I have not been around here as much of late. I have not really up to it, writing at length.
Tomorrow, I am going to feel even less like writing.
Two years ago tomorrow, thishappened.
One year ago, on the first anniversary, this was all I could say about the day.
Was talking to a friend the other day. He told me how the nice guys always finish last while the schemers, the manipulators and the con artists always seem to make it on top.
My friend had a point of sorts, at least.
Two years ago tomorrow, Amber Rayne died.
Amber Rayne was one of the best human beings this universe has ever known. If you look about her, about her life, and if you are one of these people who thinks 2017-2018 is the Year Zero, you will doubtlessly agree. It does not matter. Amber Rayne died before it was known that Trump was the nominee, much less the President. Amber Rayne was one of those extremely rare people who are so kind and wonderful that they stand out on their own, and they do not need a polar opposite foil to look good by comparison.
My life is worse now than it was when it had Amber Rayne in it. I never met her in person. We only ever spoke through social media. But when we did, she went out of her way to be kind, to me, just one schmuck among all the other schmucks on social media. Never a harsh word. Always a kind response.

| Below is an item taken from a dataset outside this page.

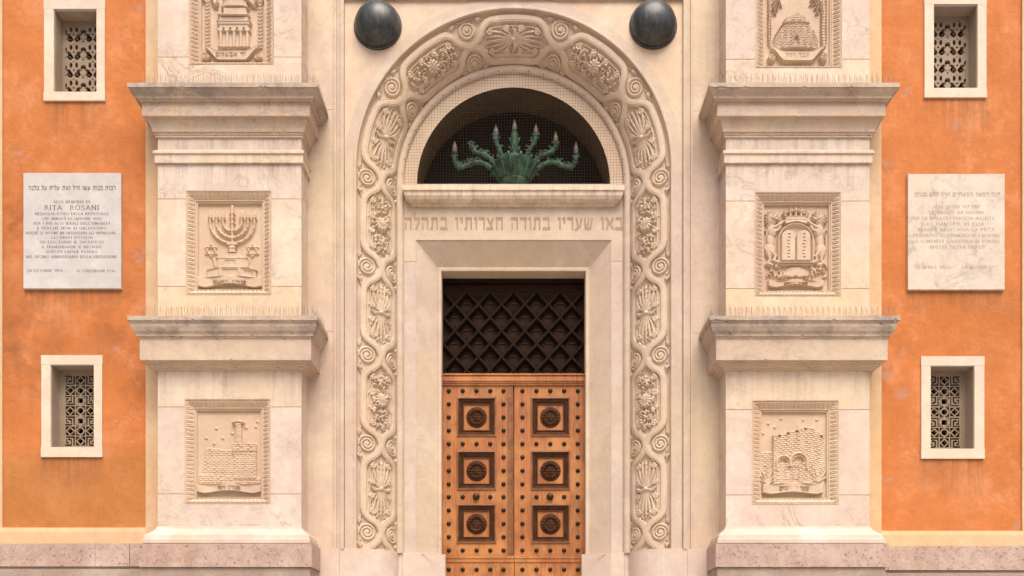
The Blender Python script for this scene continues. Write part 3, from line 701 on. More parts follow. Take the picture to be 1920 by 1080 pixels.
def scene_tower(h):
    f = lambda X_, Y_: (335+X_/4.911, 735+Y_/4.909)
    masonry(h, [f(*p) for p in ((232,560),(240,515),(275,512),(505,535),(505,830),(195,830),(215,700))], 1.8, bw=8, bh=3.6, dep=.8)
    masonry(h, [f(*p) for p in ((185,755),(520,770),(750,790),(750,845),(185,845))], 3.2, mode='max', dep=.8)
    masonry(h, [f(*p) for p in ((505,475),(600,465),(700,485),(712,560),(712,800),(505,800))], 4.4, bw=8, bh=3.6, dep=.8)
    masonry(h, [f(*p) for p in ((492,470),(600,455),(712,478),(715,545),(600,545),(492,545))], 5.6)
    for k in range(9): x, y = f(505+24*k, 556+3*max(0, k-3)); h.stroke([(x, y-1), (x, y+3)], 1.4, 5.2)
    masonry(h, [f(*p) for p in ((517,285),(577,285),(582,470),(512,470))], 5.0, bw=6, bh=3.2, dep=.7, slope=lambda U, W: 2.0+4.2*np.sqrt(np.clip(1-((U-446.4)/7.0)**2, 0, 1)))
    h.stroke([f(496,278), f(545,270), f(592,278)], 2.0, 6.0); h.poly([f(*p) for p in ((520,270),(535,240),(545,220),(556,240),(570,270))], 4.2); h.stroke([f(505,292), f(586,292)], 1.0, 5.4)
    for p in ((340,330),(245,420),(400,420),(320,470),(485,378),(615,322),(705,315),(720,268)): tiny_star(h, *f(*p))
    scroll_flat(h, 371, 489, 906, 925, rise=6, H=5.4)
def scene_tablets(h):
    f = lambda X_, Y_: (1400+X_/4.911, 345+Y_/4.909)
    r1 = np.random.default_rng(3)
    for sx in (0, 1):
        g = (lambda X_, Y_: f(X_, Y_)) if sx == 0 else (lambda X_, Y_: f(900-X_, Y_))
        # rampant lion: haunch, body, chest, mane, head, paws and tail
        def blob(x, y, rx, ry, H, a=0.0): h.disc(*g(x, y), rx/4.91, H, ry=ry/4.91, ang=a if sx == 0 else -a)
        blob(215, 610, 50, 80, 5.2); blob(222, 520, 40, 95, 4.6); blob(235, 425, 50, 72, 5.4)
        for ring, rr, L_, n_ in ((0, 52, 46, 15), (1, 34, 34, 11)):      # the mane in two tiers of locks
            for k in range(n_):
                a = 2*PI*k/n_ + ring*.3; u_, v_ = 232+rr*.55*math.cos(a), 325+rr*.55*math.sin(a)
                h.stroke([g(u_, v_), g(u_+L_*.6*math.cos(a+.25), v_+L_*.6*math.sin(a+.25)), g(u_+L_*math.cos(a+.1), v_+L_*1.15*math.sin(a+.1))], 2.7, 5.4+1.0*ring, prof='leaf', taper=lambda t: 1.15-0.85*t)
        blob(246, 316, 27, 27, 7.6); blob(274, 334, 24, 15, 8.6); blob(240, 292, 9, 9, 8.2)
        h.disc(*g(262, 312), 1.2, -2.2, base=7.2, prof='flat', mode='set'); h.stroke([g(262,345), g(288,346)], 0.7, 1.6, mode='sub')
        h.stroke([g(255,400), g(300,375), g(335,350)], 3.6, 6.2); h.stroke([g(260,440), g(290,420), g(310,395)], 3.2, 5.6); blob(335, 348, 18, 14, 6.6)
        h.stroke([g(225,620), g(265,665), g(250,705), g(290,722)], 3.4, 5.8); h.stroke([g(200,640), g(215,700), g(195,730), g(235,745)], 3.4, 5.2)
        h.stroke([g(185,640), g(165,580), g(172,500), g(186,460), g(178,425), g(162,430)], 1.4, 4.4)
        # acanthus scroll under the lion
        for k in range(30):
            x, y = r1.uniform(165, 320), r1.uniform(690, 880); y = min(y, 690+ (x-150)*1.25) if r1.random() < 0.6 else y
            a = r1.uniform(0, PI); L = r1.uniform(18, 34)
            h.stroke([g(x-L*math.cos(a), y-L*math.sin(a)), g(x, y-6), g(x+L*math.cos(a), y+L*math.sin(a))], 2.0, 3.8+r1.uniform(-.8, 1.6), prof='leaf', taper=lambda t: np.sin(PI*np.clip(t, .05, .95)))
        cx_, cy_ = g(345, 850); h.spiral(cx_, cy_, 6.0, 1.4, 1.3, 5.0, a0=PI, hand=1 if sx == 0 else -1)
    # arched aedicule with the two tablets
    out = [f(292,720), f(292,520)] + [f(450-158*math.cos(math.radians(a)), 520-150*math.sin(math.radians(a))) for a in range(0, 181, 10)] + [f(608,720)]
    h.poly(out, 3.4); h.stroke(out, 2.0, 6.6)
    inn = [f(306,715), f(306,520)] + [f(450-144*math.cos(math.radians(a)), 520-130*math.sin(math.radians(a))) for a in range(0, 181, 10)] + [f(594,715)]
    h.poly(inn, 1.6)
    for c0 in (380, 520):
        P = [f(c0-64,712), f(c0-64,490)] + [f(c0-64*math.cos(math.radians(a)), 490-60*math.sin(math.radians(a))) for a in range(0, 181, 12)] + [f(c0+64,712)]
        h.poly(P, 6.6)
        for k in range(8):
            y = 470+30*k; x = c0 + r1.uniform(-6, 6)
            h.stroke([f(x-9, y), f(x+9, y)], 0.8, 1.3, mode='sub'); h.stroke([f(x+5, y), f(x+5, y+13)], 0.7, 1.2, mode='sub')
    h.stroke([f(290,728), f(610,728)], 1.8, 7.2); h.stroke([f(300,744), f(600,744)], 1.4, 5.6)
    # fan of drapery below
    for k in range(17):
        a = math.radians(-165 + 150*k/16); h.stroke([f(450+25*math.cos(a), 860+20*math.sin(a)), f(450+120*math.cos(a), 860+95*math.sin(a))], 1.9, 4.6, prof='round')
    # crown
    h.poly([f(345,345), f(360,300), f(540,300), f(560,345), f(545,372), f(450,352), f(358,372)], 6.4)
    h.stroke([f(352,370), f(450,350), f(548,370)], 1.6, 7.6); h.stroke([f(355,302), f(545,302)], 1.0, 7.4)
    for k in range(5):
        x = 352+49*k; P = f(x, 262 if k in (0, 4) else 246 if k in (1, 3) else 238)
        h.stroke([f(x, 300), P], 2.2, 6.6, taper=lambda t: 1.2-0.4*t); h.disc(*P, 3.2, 7.2); h.disc(P[0]-3, P[1]+2.2, 2.2, 6.6); h.disc(P[0]+3, P[1]+2.2, 2.2, 6.6); h.disc(P[0], P[1]-4.2, 2.0, 6.6)
    for k in range(12): h.disc(*f(362+16*k, 330), 1.3, 7.6)
    scroll_flat(h, 1441, 1543, 524, 540, rise=7, H=5.0)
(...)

It is these people who go out of their way to be kind when they have nothing at all to gain from being kind who are the reason that the entirety of humanity is not some colossal mistake, some incredible oversight. There are not a lot of people like that.
There not a lot of people like Amber Rayne.
It still hurts to think, much less say, "Amber Rayne died." It makes no sense. She was one of the best people.
Maybe there is something to be learned from this, from the example that Amber Rayne showed us. Maybe that something to be learned is that there is still place in this vale of tears for acts of kindness coming out of nowhere and done in no expectation of reciprocity.